## [OBJECTIVE]
Reproduce every entry below precisely; do not include the pictures.

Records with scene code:
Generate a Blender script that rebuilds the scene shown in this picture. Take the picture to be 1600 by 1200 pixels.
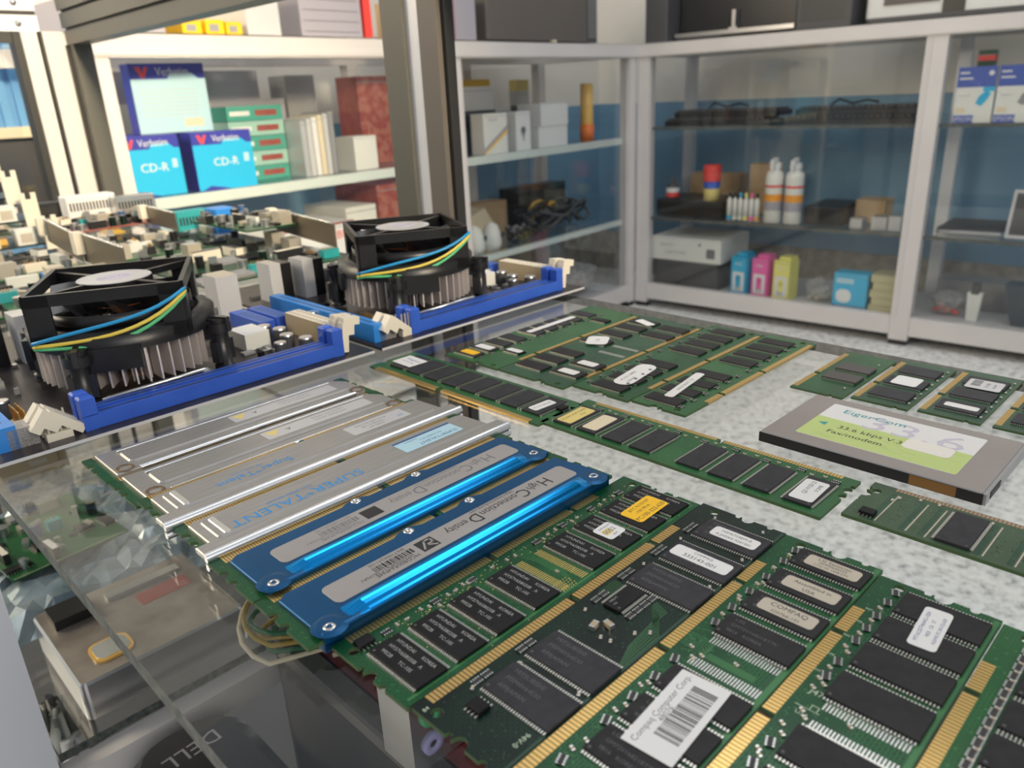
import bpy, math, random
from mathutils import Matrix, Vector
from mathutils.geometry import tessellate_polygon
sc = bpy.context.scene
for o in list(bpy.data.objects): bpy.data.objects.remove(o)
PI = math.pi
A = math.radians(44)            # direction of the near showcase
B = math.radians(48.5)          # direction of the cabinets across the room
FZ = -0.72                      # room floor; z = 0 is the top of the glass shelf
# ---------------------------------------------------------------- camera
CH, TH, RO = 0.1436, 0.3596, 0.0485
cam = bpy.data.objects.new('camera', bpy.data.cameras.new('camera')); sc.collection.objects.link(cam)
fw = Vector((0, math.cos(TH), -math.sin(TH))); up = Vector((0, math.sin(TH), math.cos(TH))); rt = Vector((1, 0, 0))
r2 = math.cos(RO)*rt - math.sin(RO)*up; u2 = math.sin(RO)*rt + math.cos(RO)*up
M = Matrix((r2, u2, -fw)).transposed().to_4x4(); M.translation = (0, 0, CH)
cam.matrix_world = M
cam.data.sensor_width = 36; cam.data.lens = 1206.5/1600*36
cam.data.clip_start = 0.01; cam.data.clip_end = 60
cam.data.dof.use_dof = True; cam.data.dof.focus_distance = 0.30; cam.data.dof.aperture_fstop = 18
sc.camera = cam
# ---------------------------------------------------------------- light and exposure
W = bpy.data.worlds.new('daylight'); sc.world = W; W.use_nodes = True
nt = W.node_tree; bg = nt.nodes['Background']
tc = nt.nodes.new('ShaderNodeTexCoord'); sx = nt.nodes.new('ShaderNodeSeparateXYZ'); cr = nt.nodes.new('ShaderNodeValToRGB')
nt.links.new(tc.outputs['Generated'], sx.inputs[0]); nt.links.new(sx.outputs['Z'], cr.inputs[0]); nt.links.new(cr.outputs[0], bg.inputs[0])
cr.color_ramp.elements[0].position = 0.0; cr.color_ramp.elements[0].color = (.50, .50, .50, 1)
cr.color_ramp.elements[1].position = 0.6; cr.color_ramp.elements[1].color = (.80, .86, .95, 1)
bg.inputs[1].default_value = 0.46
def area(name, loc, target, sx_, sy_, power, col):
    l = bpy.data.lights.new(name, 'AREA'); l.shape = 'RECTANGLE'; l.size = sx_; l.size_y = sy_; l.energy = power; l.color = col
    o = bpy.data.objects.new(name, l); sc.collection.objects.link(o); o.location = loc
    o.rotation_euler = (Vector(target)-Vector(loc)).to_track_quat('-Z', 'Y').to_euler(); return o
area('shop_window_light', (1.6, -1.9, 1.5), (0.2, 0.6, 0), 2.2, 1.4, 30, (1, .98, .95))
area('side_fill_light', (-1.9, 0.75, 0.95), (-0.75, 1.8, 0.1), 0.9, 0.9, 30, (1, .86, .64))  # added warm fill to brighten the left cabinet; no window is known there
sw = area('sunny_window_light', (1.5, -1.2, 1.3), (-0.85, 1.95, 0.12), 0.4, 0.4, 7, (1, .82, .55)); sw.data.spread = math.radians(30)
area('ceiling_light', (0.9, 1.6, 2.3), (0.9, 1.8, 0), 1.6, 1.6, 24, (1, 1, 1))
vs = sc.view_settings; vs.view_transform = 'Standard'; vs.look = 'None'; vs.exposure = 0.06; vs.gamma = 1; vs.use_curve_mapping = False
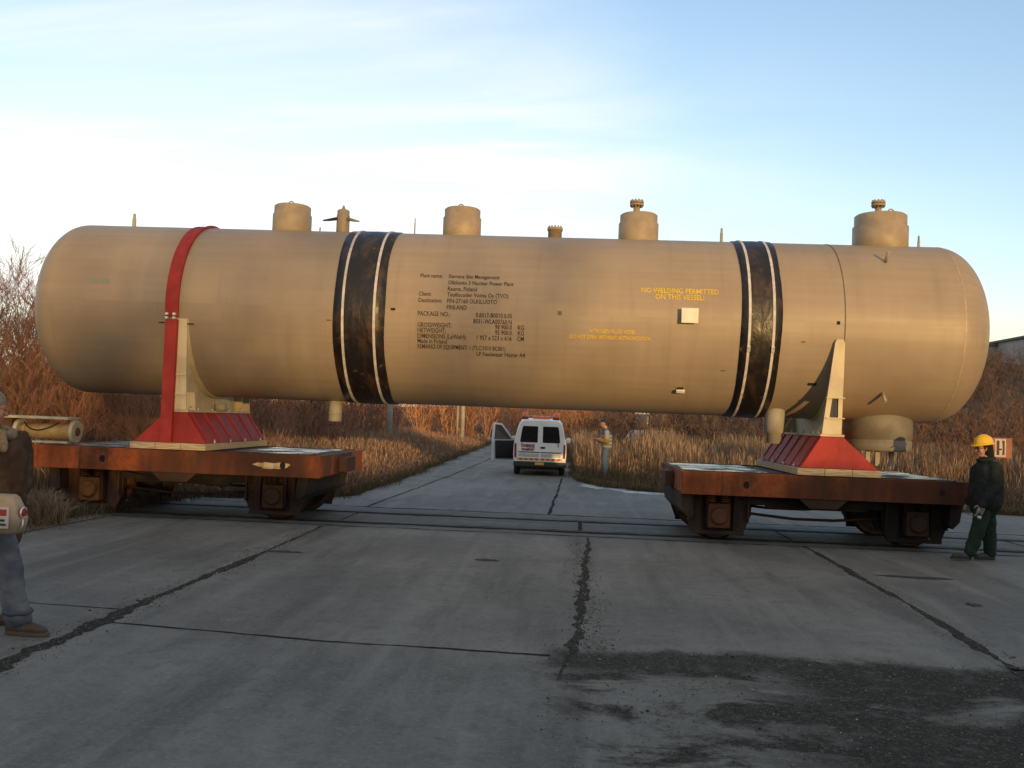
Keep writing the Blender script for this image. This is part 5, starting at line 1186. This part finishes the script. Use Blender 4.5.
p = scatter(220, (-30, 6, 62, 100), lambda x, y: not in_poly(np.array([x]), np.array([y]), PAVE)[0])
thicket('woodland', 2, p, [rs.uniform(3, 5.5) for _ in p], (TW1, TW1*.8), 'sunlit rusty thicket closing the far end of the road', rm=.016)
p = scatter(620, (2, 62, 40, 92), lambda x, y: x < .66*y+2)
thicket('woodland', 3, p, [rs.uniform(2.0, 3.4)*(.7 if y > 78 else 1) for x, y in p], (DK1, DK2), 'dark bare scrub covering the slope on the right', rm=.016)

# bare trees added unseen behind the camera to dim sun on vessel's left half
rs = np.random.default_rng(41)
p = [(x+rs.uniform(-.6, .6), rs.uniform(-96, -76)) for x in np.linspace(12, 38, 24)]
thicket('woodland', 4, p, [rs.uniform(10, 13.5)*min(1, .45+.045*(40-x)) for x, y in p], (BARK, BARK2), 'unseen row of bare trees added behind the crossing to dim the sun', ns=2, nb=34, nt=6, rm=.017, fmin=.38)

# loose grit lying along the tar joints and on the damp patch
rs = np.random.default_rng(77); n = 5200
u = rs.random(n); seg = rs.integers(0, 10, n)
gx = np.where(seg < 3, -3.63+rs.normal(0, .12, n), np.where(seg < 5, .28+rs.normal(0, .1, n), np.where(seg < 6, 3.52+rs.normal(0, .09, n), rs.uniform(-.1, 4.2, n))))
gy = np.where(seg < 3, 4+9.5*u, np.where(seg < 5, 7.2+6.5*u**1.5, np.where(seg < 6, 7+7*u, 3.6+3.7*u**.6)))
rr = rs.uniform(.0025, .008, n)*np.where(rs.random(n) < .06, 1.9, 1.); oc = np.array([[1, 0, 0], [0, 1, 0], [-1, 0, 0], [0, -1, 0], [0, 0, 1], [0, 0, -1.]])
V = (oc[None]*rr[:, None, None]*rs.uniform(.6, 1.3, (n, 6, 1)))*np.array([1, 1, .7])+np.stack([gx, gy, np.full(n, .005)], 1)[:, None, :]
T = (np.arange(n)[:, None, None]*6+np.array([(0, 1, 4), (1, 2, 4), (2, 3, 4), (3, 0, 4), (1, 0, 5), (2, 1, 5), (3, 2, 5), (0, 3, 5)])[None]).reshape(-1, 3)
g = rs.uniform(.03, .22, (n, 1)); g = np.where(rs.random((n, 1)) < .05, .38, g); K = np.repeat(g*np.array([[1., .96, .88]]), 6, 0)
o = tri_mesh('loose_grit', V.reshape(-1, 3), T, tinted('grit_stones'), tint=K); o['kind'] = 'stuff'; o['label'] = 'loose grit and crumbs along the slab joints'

## [THE COMPLETED TASK]
Generate a Blender script that rebuilds the scene shown in this picture. Take the picture to be 1600 by 1200 pixels.
import bpy, math, random
from mathutils import Matrix, Vector
from mathutils.geometry import tessellate_polygon
sc = bpy.context.scene
for o in list(bpy.data.objects): bpy.data.objects.remove(o)
PI = math.pi
A = math.radians(44)            # direction of the near showcase
B = math.radians(48.5)          # direction of the cabinets across the room
FZ = -0.72                      # room floor; z = 0 is the top of the glass shelf
# ---------------------------------------------------------------- camera
CH, TH, RO = 0.1436, 0.3596, 0.0485
cam = bpy.data.objects.new('camera', bpy.data.cameras.new('camera')); sc.collection.objects.link(cam)
fw = Vector((0, math.cos(TH), -math.sin(TH))); up = Vector((0, math.sin(TH), math.cos(TH))); rt = Vector((1, 0, 0))
r2 = math.cos(RO)*rt - math.sin(RO)*up; u2 = math.sin(RO)*rt + math.cos(RO)*up
M = Matrix((r2, u2, -fw)).transposed().to_4x4(); M.translation = (0, 0, CH)
cam.matrix_world = M
cam.data.sensor_width = 36; cam.data.lens = 1206.5/1600*36
cam.data.clip_start = 0.01; cam.data.clip_end = 60
cam.data.dof.use_dof = True; cam.data.dof.focus_distance = 0.30; cam.data.dof.aperture_fstop = 18
sc.camera = cam
# ---------------------------------------------------------------- light and exposure
W = bpy.data.worlds.new('daylight'); sc.world = W; W.use_nodes = True
nt = W.node_tree; bg = nt.nodes['Background']
tc = nt.nodes.new('ShaderNodeTexCoord'); sx = nt.nodes.new('ShaderNodeSeparateXYZ'); cr = nt.nodes.new('ShaderNodeValToRGB')
nt.links.new(tc.outputs['Generated'], sx.inputs[0]); nt.links.new(sx.outputs['Z'], cr.inputs[0]); nt.links.new(cr.outputs[0], bg.inputs[0])
cr.color_ramp.elements[0].position = 0.0; cr.color_ramp.elements[0].color = (.50, .50, .50, 1)
cr.color_ramp.elements[1].position = 0.6; cr.color_ramp.elements[1].color = (.80, .86, .95, 1)
bg.inputs[1].default_value = 0.46
def area(name, loc, target, sx_, sy_, power, col):
    l = bpy.data.lights.new(name, 'AREA'); l.shape = 'RECTANGLE'; l.size = sx_; l.size_y = sy_; l.energy = power; l.color = col
    o = bpy.data.objects.new(name, l); sc.collection.objects.link(o); o.location = loc
    o.rotation_euler = (Vector(target)-Vector(loc)).to_track_quat('-Z', 'Y').to_euler(); return o
area('shop_window_light', (1.6, -1.9, 1.5), (0.2, 0.6, 0), 2.2, 1.4, 30, (1, .98, .95))
area('side_fill_light', (-1.9, 0.75, 0.95), (-0.75, 1.8, 0.1), 0.9, 0.9, 30, (1, .86, .64))  # added warm fill to brighten the left cabinet; no window is known there
sw = area('sunny_window_light', (1.5, -1.2, 1.3), (-0.85, 1.95, 0.12), 0.4, 0.4, 7, (1, .82, .55)); sw.data.spread = math.radians(30)
area('ceiling_light', (0.9, 1.6, 2.3), (0.9, 1.8, 0), 1.6, 1.6, 24, (1, 1, 1))
vs = sc.view_settings; vs.view_transform = 'Standard'; vs.look = 'None'; vs.exposure = 0.06; vs.gamma = 1; vs.use_curve_mapping = False
Keep writing the Blender script for this image. This is part 5, starting at line 1186. This part finishes the script. Use Blender 4.5.
p = scatter(220, (-30, 6, 62, 100), lambda x, y: not in_poly(np.array([x]), np.array([y]), PAVE)[0])
thicket('woodland', 2, p, [rs.uniform(3, 5.5) for _ in p], (TW1, TW1*.8), 'sunlit rusty thicket closing the far end of the road', rm=.016)
p = scatter(620, (2, 62, 40, 92), lambda x, y: x < .66*y+2)
thicket('woodland', 3, p, [rs.uniform(2.0, 3.4)*(.7 if y > 78 else 1) for x, y in p], (DK1, DK2), 'dark bare scrub covering the slope on the right', rm=.016)

# bare trees added unseen behind the camera to dim sun on vessel's left half
rs = np.random.default_rng(41)
p = [(x+rs.uniform(-.6, .6), rs.uniform(-96, -76)) for x in np.linspace(12, 38, 24)]
thicket('woodland', 4, p, [rs.uniform(10, 13.5)*min(1, .45+.045*(40-x)) for x, y in p], (BARK, BARK2), 'unseen row of bare trees added behind the crossing to dim the sun', ns=2, nb=34, nt=6, rm=.017, fmin=.38)

# loose grit lying along the tar joints and on the damp patch
rs = np.random.default_rng(77); n = 5200
u = rs.random(n); seg = rs.integers(0, 10, n)
gx = np.where(seg < 3, -3.63+rs.normal(0, .12, n), np.where(seg < 5, .28+rs.normal(0, .1, n), np.where(seg < 6, 3.52+rs.normal(0, .09, n), rs.uniform(-.1, 4.2, n))))
gy = np.where(seg < 3, 4+9.5*u, np.where(seg < 5, 7.2+6.5*u**1.5, np.where(seg < 6, 7+7*u, 3.6+3.7*u**.6)))
rr = rs.uniform(.0025, .008, n)*np.where(rs.random(n) < .06, 1.9, 1.); oc = np.array([[1, 0, 0], [0, 1, 0], [-1, 0, 0], [0, -1, 0], [0, 0, 1], [0, 0, -1.]])
V = (oc[None]*rr[:, None, None]*rs.uniform(.6, 1.3, (n, 6, 1)))*np.array([1, 1, .7])+np.stack([gx, gy, np.full(n, .005)], 1)[:, None, :]
T = (np.arange(n)[:, None, None]*6+np.array([(0, 1, 4), (1, 2, 4), (2, 3, 4), (3, 0, 4), (1, 0, 5), (2, 1, 5), (3, 2, 5), (0, 3, 5)])[None]).reshape(-1, 3)
g = rs.uniform(.03, .22, (n, 1)); g = np.where(rs.random((n, 1)) < .05, .38, g); K = np.repeat(g*np.array([[1., .96, .88]]), 6, 0)
o = tri_mesh('loose_grit', V.reshape(-1, 3), T, tinted('grit_stones'), tint=K); o['kind'] = 'stuff'; o['label'] = 'loose grit and crumbs along the slab joints'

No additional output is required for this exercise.